Astrodynamics Question: Derivation of Sp. Orbital Energy?

[AdrianGriff]

So this should be coming easily, but for some reason I can't seem to grasp why or how this is being done:

So say we have equation:
0 = a + (μ/r³) r , where μ = G(M+m) or ≈ GM and M >> m.

According to this book, the first step to finding ξ, the Specific Mechanical/Orbital Energy they dot multiplied the vector v through the equation above like so:

v ⋅ a + v ⋅ (μ/r³) r = 0

And just below that, there is:

va + (μ/r³) rv = 0

So basically, my question is:
Why do all the vectors turn into scalars, considering that the dot product cannot actually be performed because we do not know the components of those variable vectors?

Should it not just stay as the equation with vectors?
Or why does a ⋅ v not equal a₁v₁ + a₂v₂?

Thank you!
- Adrian

 

[mfb]

The sign in the last equation is wrong.

a and r point in opposite directions. You know $\vec v \cdot \vec a = v a \cos(theta)$ where $\theta$ is the angle between them. For v and r the corresponding angle is $\pi - \theta$, and $\cos(\pi-\theta) = -\cos(\theta)$.

 

[AdrianGriff]

The sign in the last equation is wrong.

a and r point in opposite directions. You know $\vec v \cdot \vec a = v a \cos(theta)$ where $\theta$ is the angle between them. For v and r the corresponding angle is $\pi - \theta$, and $\cos(\pi-\theta) = -\cos(\theta)$.

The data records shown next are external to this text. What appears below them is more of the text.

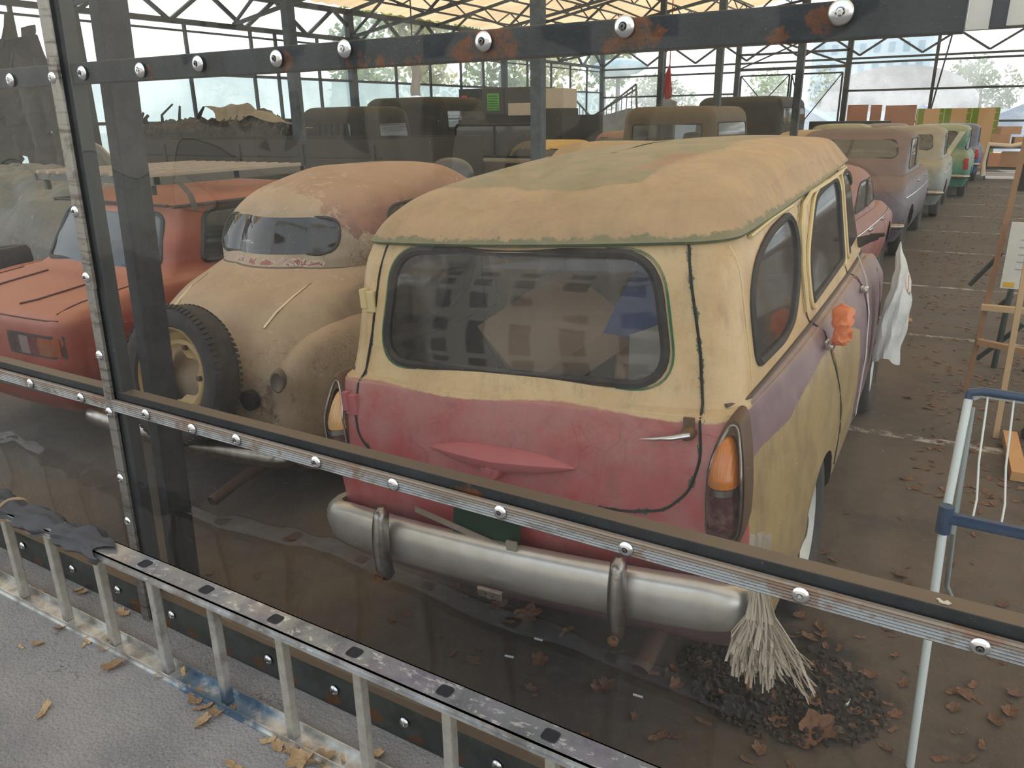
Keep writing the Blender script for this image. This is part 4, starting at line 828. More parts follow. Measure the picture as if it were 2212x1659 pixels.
# shredded plastic tied to the bumper end
b = BM(); q = Vector((.755, .02, .58))
for i in range(190):
    a = R.uniform(-1, 1); l = R.uniform(.15, .26); w_ = R.uniform(.0012, .0036); pt = [q + Vector((a * .015, R.uniform(-.02, .02), .02)), q + Vector((a * .035 + .01, -.03 + R.uniform(-.02, .02), -.05)), q + Vector((a * .06 + (.05 if i % 5 == 0 else 0), -.035 + R.uniform(-.03, .03), -l * .7)), q + Vector((a * .065 + (.09 if i % 5 == 0 else 0) + R.uniform(-.01, .01), -.03 + R.uniform(-.03, .03), -l))]
    grid(b, [[p + Vector((-w_, 0, 0)), p + Vector((w_, R.uniform(-.003, .003), 0))] for p in pt])
for i in range(30):
    a = R.uniform(-1, 1); grid(b, [[q + Vector((a * .02 + dx, .02 * a, zz)) for dx in (-.006, .006)] for zz in (0, .06, .13 + .05 * R.random())])
o = link('shredded_plastic', b, mat('shredded pale plastic', C(196, 184, 166), .5, col2=C(160, 148, 130)), None, True); hung('', o, 'bundle of shredded pale plastic tied to the right end of the wagon\'s bumper', 'plastic strips')

# ------------------------------------------------------------------ beige sedan with the spare wheel
WB = car_root(-3.15, 2.2, 2.02, -.81, 'peeling grey-beige rounded sedan with an open spare wheel on its tail', 'beige_sedan')
def sedan_paint_b():
    m = NM('peeling beige paint'); p = m.co(); o = m.xyz(p); nb = m.noise(4, 6, .7); nf = m.noise(60, 5, .75)
    c = m.mix(m.ss(nb, .38, .66), C(158, 140, 114), C(136, 118, 96)); c = m.mix(m.ss(nf, .64, .74, 0, .5), c, C(118, 98, 78))
    v = m.n('ShaderNodeTexVoronoi', feature='DISTANCE_TO_EDGE'); m.put(v.inputs['Vector'], m.n('ShaderNodeVectorMath', operation='ADD').outputs[0]); va = v.inputs['Vector'].links[0].from_node; m.put(va.inputs[0], p); nn_ = m.n('ShaderNodeTexNoise'); nn_.inputs['Scale'].default_value = 9; nn_.inputs['Detail'].default_value = 6; m.put(nn_.inputs['Vector'], p); sc_ = m.n('ShaderNodeVectorMath', operation='SCALE'); m.put(sc_.inputs[0], nn_.outputs['Color']); sc_.inputs['Scale'].default_value = .12; m.put(va.inputs[1], sc_.outputs[0]); v.inputs['Scale'].default_value = 30
    c = m.mix(m.math('MULTIPLY', m.ss(v.outputs['Distance'], 0, .05, .75, 0), m.ss(m.math('ADD', m.noise(2.4, 4, .6), m.ss(o['X'], .2, .6, -.05, .1)), .5, .6)), c, C(98, 76, 60))
    top = m.math('ADD', m.attr('roof'), m.math('MULTIPLY', m.math('SUBTRACT', m.noise(5, 7, .72, dist=.8), .5), .75)); red = m.mix(m.ss(m.noise(8, 5, .7), .4, .6), C(128, 84, 72), C(108, 70, 60))
    c = m.mix(m.ss(top, -.012, .012), c, red)
    e = m.noise(11, 7, .75, dist=.9); band = m.math('ADD', e, m.attr('chip')); c = m.mix(m.ss(band, .655, .668), c, C(206, 200, 192)); c = m.mix(m.ss(band, .675, .685), c, C(132, 72, 60))
    rs = m.math('ADD', m.noise(9, 6, .75), m.attr('rust')); c = m.mix(m.ss(rs, .62, .78, 0, .85), c, C(92, 64, 46))
    nz = m.nz(); df = m.math('MULTIPLY', m.ss(nz, .35, .95), .55); c = m.mix(df, c, C(178, 148, 116)); k = m.math('LESS_THAN', m.attr('seam'), .004); c = m.mix(m.math('MULTIPLY', k, .8), c, C(60, 48, 40))
    out = m.pr(c, .6, 0, m.bump(m.math('ADD', nb, nf), .35, .004)); g = m.n('ShaderNodeNewGeometry'); return m.done(m.mixs(g.outputs['Backfacing'], out, m.pr(C(58, 52, 48), .9)))
RB = [dict(yr=.12, yf=3.7, hw=.60, z=.28), dict(yr=.02, yf=3.8, hw=.66, z=.38), dict(yr=-.03, yf=3.84, hw=.675, z=.52), dict(yr=-.015, yf=3.8, hw=.665, z=.66), dict(yr=.06, yf=3.7, hw=.65, z=[(0, .77), (3.7, .80)]),
      dict(yr=.16, yf=3.55, hw=.635, z=[(0, .86), (2.4, .90), (3.6, .84)]), dict(yr=.28, yf=3.3, hw=.615, z=[(0, .955), (2.4, .96), (3.4, .92)]), dict(yr=.44, yf=2.8, hw=.60, z=[(.4, 1.03), (2.4, 1.0)]), dict(yr=.57, yf=2.62, hw=.59, z=[(.5, 1.085), (2.4, 1.03)], c=1),
      dict(yr=.61, yf=2.55, hw=.58, z=[(.5, 1.15), (2.4, 1.10)]), dict(yr=.70, yf=2.35, hw=.535, z=[(.6, 1.345), (2.4, 1.33)]), dict(yr=.80, yf=2.2, hw=.47, z=[(.7, 1.43), (2.2, 1.44)]), dict(yr=.98, yf=2.0, hw=.37, z=[(.9, 1.50), (2.0, 1.52)]), dict(yr=1.25, yf=1.85, hw=.2, z=1.55), dict(yr=1.4, yf=1.7, hw=.01, z=1.56)]
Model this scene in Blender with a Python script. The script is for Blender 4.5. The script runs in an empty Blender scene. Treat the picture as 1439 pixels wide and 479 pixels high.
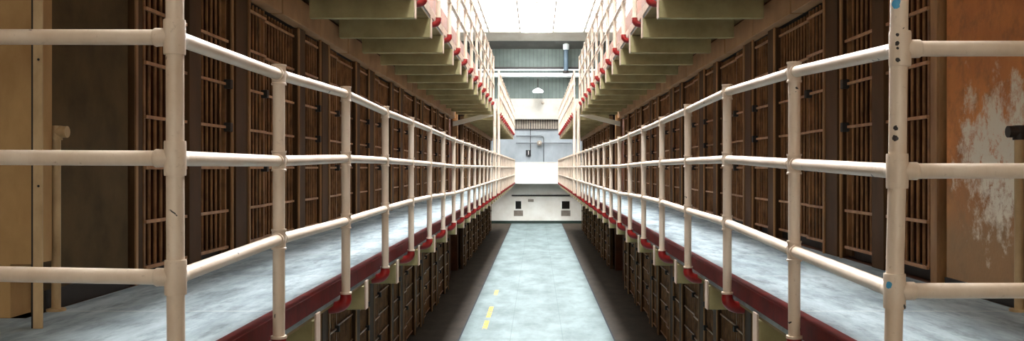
import bpy, bmesh, math, random
from mathutils import Vector, Matrix
random.seed(7)
S = bpy.context.scene
COL = S.collection
F = 1333.0                      # focal length in pixels of the 1439-wide frame
EYE = 3.25                      # camera height above the ground floor
DECK = EYE - 0.70               # second-tier gallery
UPPER = EYE + 1.84              # third-tier gallery
WX = 2.40                       # cell-front plane
EDGE = 1.23                     # gallery edge
PX = 1.16                       # railing plane
YEND = 50.0                     # end of the galleries
YFAR = 55.4                     # end wall

# ------------------------------------------------------------------ materials
def L(c):
    return tuple(((v/255)/12.92 if v/255 <= .04045 else ((v/255+.055)/1.055)**2.4) for v in c) + (1.0,)

class NT:
    def __init__(s, name):
        s.m = bpy.data.materials.new(name); s.m.use_nodes = True
        s.t = s.m.node_tree; s.n = s.t.nodes; s.b = s.n['Principled BSDF']
        tc = s.n.new('ShaderNodeTexCoord'); s.obj = tc.outputs['Object']
        g = s.n.new('ShaderNodeNewGeometry'); s.pos = g.outputs['Position']
    def link(s, a, b): s.t.links.new(a, b)
    def val(s, sock, v):
        if hasattr(v, 'links') or isinstance(v, bpy.types.NodeSocket): s.link(v, sock)
        else: sock.default_value = v
    def noise(s, scale, detail=6, rough=.6, stretch=None, vec=None, dist=0):
        v = vec or s.pos
        if stretch:
            mp = s.n.new('ShaderNodeMapping'); mp.inputs['Scale'].default_value = stretch
            s.link(v, mp.inputs['Vector']); v = mp.outputs['Vector']
        n = s.n.new('ShaderNodeTexNoise'); n.inputs['Scale'].default_value = scale
        n.inputs['Detail'].default_value = detail; n.inputs['Roughness'].default_value = rough
        n.inputs['Distortion'].default_value = dist
        s.link(v, n.inputs['Vector']); return n.outputs['Fac']
    def ramp(s, fac, a, b, smooth=False):
        n = s.n.new('ShaderNodeMapRange'); n.clamp = True
        if smooth: n.interpolation_type = 'SMOOTHSTEP'
        n.inputs['From Min'].default_value = a; n.inputs['From Max'].default_value = b
        s.link(fac, n.inputs['Value']); return n.outputs['Result']
    def math(s, op, a, b=None):
        n = s.n.new('ShaderNodeMath'); n.operation = op
        s.val(n.inputs[0], a)
        if b is not None: s.val(n.inputs[1], b)
        return n.outputs[0]
    def mix(s, fac, a, b, mode='MIX'):
        n = s.n.new('ShaderNodeMix'); n.data_type = 'RGBA'; n.blend_type = mode
        s.val(n.inputs['Factor'], fac); s.val(n.inputs['A'], a); s.val(n.inputs['B'], b)
        return n.outputs['Result']
    def sep(s, vec=None):
        n = s.n.new('ShaderNodeSeparateXYZ'); s.link(vec or s.pos, n.inputs[0]); return n.outputs
    def band(s, v, a, b):
        return s.math('MULTIPLY', s.math('GREATER_THAN', v, a), s.math('LESS_THAN', v, b))
    def dist(s, p, vec=None):
        n = s.n.new('ShaderNodeVectorMath'); n.operation = 'DISTANCE'
        s.link(vec or s.pos, n.inputs[0]); n.inputs[1].default_value = p; return n.outputs['Value']
    def bump(s, h, strength=.3, d=.01):
        n = s.n.new('ShaderNodeBump'); n.inputs['Strength'].default_value = strength
        n.inputs['Distance'].default_value = d; s.link(h, n.inputs['Height'])
        s.link(n.outputs['Normal'], s.b.inputs['Normal'])
    def fin(s, col, rough=.6, metal=0.0, spec=.5):
        s.val(s.b.inputs['Base Color'], col); s.val(s.b.inputs['Roughness'], rough)
        s.b.inputs['Metallic'].default_value = metal
        s.b.inputs['Specular IOR Level'].default_value = spec
        return s.m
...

I assure you that my equations are true to the text, perhaps the text is incorrect? It happens.

Nevertheless, if $\vec v \cdot \vec a = v a \cos(\theta)$, does it not follow that $\cos(\theta) = 0$ because $\theta = \pi/2$, where the vectors are orthogonal as velocity is tangent, and acceleration is towards the center of the orbit? And thus $||a||||b||$ will conclude to zero as well?

Also the same result arises with $\pi - \theta$ where $\theta = \pi/2$ and $\pi - \pi/2 = \pi/2$ again.

 

[mfb]

The angle is pi/2 only for circular orbits. The formulas here are more general.
In this special case the last equation is true, of course, but adding zero twice is not very interesting.